Lebih lanjut, Dian menilai bahwa Pasal 12 dalam PKPU tersebut telah menciptakan kondisi yang membingungkan bagi partai politik, karena aturan ini memungkinkan partai untuk mengajukan lebih dari satu pasangan calon.
Jika KPU menerima lebih dari satu pendaftaran dari partai yang sama, partai harus menarik salah satu calonnya sesuai dengan Undang-Undang Pilkada. Namun, KPU tidak dapat menolak berkas tanpa melalui proses ini.

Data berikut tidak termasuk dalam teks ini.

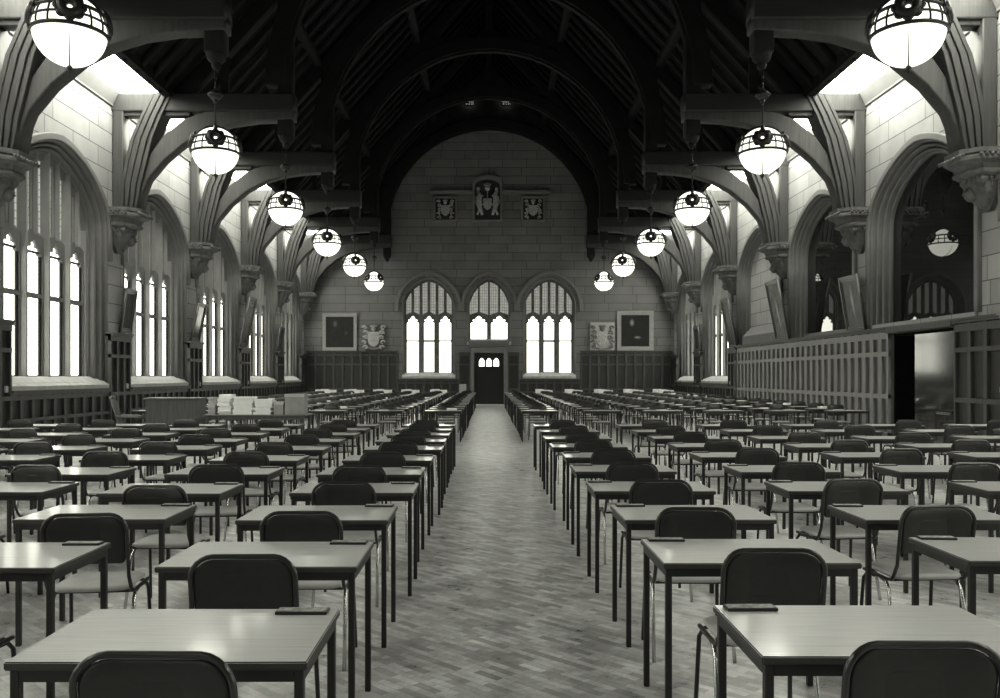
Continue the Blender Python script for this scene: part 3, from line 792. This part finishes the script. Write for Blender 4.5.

Baca Juga:Luthfi-Taj Yasin Unggul di Pilgub Jateng 2024, Kuasai Suara Emak-Emak dan Baby Boomers
Peneliti Formappi, Lucius Karus, juga mengkritik langkah KPU Kendal yang dianggap terburu-buru menolak berkas saat proses pendaftaran, tanpa memberikan kesempatan verifikasi dokumen.
Menurutnya, pendaftaran adalah tahap awal yang seharusnya hanya menampung semua berkas calon, dan proses verifikasi baru dilakukan setelah pendaftaran ditutup.
“KPU seharusnya tidak menolak berkas pada tahap pendaftaran. Penolakan atau persetujuan berkas dilakukan setelah dokumen-dokumen diverifikasi, bukan sebelumnya. Ini tindakan yang terlalu cepat dan berpotensi merusak citra independensi KPU,” jelas Lucius.
Dengan adanya penolakan ini, tindakan KPU Kendal tidak hanya dipertanyakan dari segi administratif, tetapi juga berpotensi menghadapi tuntutan hukum pidana. Apabila terbukti melanggar, para komisioner KPU bisa dikenakan pidana penjara, sehingga penting bagi KPU untuk berhati-hati dalam menjalankan fungsinya agar tidak menimbulkan implikasi hukum lebih lanjut.